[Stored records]
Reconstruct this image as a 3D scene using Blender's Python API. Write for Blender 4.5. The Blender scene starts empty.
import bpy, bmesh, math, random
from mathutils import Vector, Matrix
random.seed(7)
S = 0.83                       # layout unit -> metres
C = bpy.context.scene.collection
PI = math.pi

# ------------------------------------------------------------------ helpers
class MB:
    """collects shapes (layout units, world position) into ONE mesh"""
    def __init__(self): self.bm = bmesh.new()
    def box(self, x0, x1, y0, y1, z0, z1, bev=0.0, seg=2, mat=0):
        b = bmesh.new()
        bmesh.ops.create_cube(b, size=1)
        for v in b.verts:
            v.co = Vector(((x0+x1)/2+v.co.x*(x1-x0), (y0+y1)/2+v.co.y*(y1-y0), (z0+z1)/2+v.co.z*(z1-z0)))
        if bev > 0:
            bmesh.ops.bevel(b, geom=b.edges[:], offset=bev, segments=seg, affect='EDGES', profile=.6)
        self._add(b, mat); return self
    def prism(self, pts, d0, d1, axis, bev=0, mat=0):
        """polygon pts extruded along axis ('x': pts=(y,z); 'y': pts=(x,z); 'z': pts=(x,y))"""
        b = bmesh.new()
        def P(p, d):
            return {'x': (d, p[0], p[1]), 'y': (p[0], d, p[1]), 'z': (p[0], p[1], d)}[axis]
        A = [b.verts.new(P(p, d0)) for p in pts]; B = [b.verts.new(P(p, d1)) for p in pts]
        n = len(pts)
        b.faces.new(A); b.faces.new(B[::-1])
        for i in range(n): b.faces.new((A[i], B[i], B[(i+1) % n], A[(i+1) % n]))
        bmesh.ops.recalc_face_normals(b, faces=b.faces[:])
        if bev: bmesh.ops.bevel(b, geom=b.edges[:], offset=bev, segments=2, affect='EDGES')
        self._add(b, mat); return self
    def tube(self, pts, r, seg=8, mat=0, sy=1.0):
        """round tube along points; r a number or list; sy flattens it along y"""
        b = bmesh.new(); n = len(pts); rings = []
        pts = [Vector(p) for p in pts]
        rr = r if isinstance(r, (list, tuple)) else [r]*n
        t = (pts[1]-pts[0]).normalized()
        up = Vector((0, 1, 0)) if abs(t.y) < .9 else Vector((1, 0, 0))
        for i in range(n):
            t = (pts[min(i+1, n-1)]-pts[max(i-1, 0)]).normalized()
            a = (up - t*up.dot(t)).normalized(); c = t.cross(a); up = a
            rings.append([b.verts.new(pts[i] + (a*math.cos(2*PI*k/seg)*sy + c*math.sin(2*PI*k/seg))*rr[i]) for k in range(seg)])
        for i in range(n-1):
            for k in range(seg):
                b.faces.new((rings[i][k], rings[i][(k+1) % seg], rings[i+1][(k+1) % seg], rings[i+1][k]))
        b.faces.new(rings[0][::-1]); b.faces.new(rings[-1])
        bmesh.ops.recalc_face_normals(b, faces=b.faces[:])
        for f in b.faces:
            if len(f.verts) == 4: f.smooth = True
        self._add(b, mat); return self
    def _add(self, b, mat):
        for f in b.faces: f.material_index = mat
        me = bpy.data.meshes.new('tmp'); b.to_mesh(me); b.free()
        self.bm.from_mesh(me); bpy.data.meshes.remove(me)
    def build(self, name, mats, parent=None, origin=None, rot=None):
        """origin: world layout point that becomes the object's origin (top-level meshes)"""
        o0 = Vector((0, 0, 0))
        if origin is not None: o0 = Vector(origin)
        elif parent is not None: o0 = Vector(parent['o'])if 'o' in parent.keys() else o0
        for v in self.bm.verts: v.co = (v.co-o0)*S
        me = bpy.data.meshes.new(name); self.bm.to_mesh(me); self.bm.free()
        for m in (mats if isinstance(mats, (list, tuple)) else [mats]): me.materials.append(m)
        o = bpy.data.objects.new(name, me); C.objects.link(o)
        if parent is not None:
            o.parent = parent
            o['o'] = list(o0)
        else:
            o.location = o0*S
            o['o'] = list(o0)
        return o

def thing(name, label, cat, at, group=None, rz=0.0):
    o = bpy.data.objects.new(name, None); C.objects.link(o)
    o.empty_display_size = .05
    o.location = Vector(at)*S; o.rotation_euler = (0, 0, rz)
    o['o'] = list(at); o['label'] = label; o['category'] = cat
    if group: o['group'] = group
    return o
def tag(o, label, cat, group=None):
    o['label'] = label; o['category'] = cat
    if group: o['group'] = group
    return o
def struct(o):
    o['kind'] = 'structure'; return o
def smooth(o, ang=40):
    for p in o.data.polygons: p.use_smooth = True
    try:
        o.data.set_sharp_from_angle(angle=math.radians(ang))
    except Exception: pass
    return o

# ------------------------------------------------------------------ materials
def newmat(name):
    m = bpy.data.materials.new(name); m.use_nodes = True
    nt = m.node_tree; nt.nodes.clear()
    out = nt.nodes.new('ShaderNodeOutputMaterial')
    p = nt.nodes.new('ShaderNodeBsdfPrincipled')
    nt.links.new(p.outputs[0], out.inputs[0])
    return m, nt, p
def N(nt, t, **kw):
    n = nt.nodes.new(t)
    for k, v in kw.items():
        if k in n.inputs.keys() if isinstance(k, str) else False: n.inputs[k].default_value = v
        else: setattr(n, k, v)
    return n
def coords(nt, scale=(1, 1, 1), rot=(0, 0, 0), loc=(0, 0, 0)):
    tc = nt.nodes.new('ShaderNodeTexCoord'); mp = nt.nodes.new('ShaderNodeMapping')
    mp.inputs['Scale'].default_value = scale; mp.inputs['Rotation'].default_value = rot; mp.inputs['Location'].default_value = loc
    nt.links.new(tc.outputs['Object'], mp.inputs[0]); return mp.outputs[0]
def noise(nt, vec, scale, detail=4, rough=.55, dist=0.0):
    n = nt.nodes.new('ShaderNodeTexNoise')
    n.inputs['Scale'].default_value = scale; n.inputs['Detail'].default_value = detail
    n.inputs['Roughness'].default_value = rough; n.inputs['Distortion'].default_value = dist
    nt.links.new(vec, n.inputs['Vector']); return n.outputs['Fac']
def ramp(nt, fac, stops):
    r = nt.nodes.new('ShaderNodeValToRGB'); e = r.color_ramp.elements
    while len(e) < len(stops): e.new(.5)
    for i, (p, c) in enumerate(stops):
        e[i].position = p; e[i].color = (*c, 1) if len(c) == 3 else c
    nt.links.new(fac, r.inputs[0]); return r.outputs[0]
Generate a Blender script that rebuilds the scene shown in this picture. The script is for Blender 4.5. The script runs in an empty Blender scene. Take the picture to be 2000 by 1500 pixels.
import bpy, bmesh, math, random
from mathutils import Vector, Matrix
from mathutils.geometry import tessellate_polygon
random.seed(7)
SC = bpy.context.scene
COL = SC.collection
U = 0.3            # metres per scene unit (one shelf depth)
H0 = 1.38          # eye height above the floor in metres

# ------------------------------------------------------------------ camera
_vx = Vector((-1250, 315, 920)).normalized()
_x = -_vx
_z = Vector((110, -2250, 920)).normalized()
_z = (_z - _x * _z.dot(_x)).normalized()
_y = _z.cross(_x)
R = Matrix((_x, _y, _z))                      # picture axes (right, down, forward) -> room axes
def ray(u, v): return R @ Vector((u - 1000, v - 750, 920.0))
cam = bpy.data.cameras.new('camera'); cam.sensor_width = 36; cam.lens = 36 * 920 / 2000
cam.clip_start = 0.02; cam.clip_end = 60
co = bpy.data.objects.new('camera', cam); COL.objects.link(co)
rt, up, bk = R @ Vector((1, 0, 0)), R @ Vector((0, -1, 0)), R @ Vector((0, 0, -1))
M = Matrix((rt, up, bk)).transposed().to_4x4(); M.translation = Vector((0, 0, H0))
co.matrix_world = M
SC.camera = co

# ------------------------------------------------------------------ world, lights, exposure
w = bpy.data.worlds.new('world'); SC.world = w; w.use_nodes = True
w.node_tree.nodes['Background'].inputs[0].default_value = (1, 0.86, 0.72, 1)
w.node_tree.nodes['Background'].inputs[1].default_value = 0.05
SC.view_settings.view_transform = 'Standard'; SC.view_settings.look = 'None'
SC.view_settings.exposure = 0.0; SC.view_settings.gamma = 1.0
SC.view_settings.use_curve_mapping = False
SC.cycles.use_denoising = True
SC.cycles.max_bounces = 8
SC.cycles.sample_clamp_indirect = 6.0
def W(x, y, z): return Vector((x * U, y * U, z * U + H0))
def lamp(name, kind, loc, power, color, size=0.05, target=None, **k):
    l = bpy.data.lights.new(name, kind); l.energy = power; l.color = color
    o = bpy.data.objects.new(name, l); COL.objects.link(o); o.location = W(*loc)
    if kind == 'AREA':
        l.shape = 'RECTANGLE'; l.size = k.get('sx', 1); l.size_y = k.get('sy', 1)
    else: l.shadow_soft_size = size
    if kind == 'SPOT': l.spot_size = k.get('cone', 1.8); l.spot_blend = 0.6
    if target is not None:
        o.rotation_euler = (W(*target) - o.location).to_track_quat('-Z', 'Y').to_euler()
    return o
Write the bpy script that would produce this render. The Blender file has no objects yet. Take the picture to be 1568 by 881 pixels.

Written exercise:
Reproduce the lines exactly, from the line that contains "Generate a Blender" through the line that contains "floor in metres", and nothing more.

Task output:
Generate a Blender script that rebuilds the scene shown in this picture. The script is for Blender 4.5. The script runs in an empty Blender scene. Take the picture to be 2000 by 1500 pixels.
import bpy, bmesh, math, random
from mathutils import Vector, Matrix
from mathutils.geometry import tessellate_polygon
random.seed(7)
SC = bpy.context.scene
COL = SC.collection
U = 0.3            # metres per scene unit (one shelf depth)
H0 = 1.38          # eye height above the floor in metres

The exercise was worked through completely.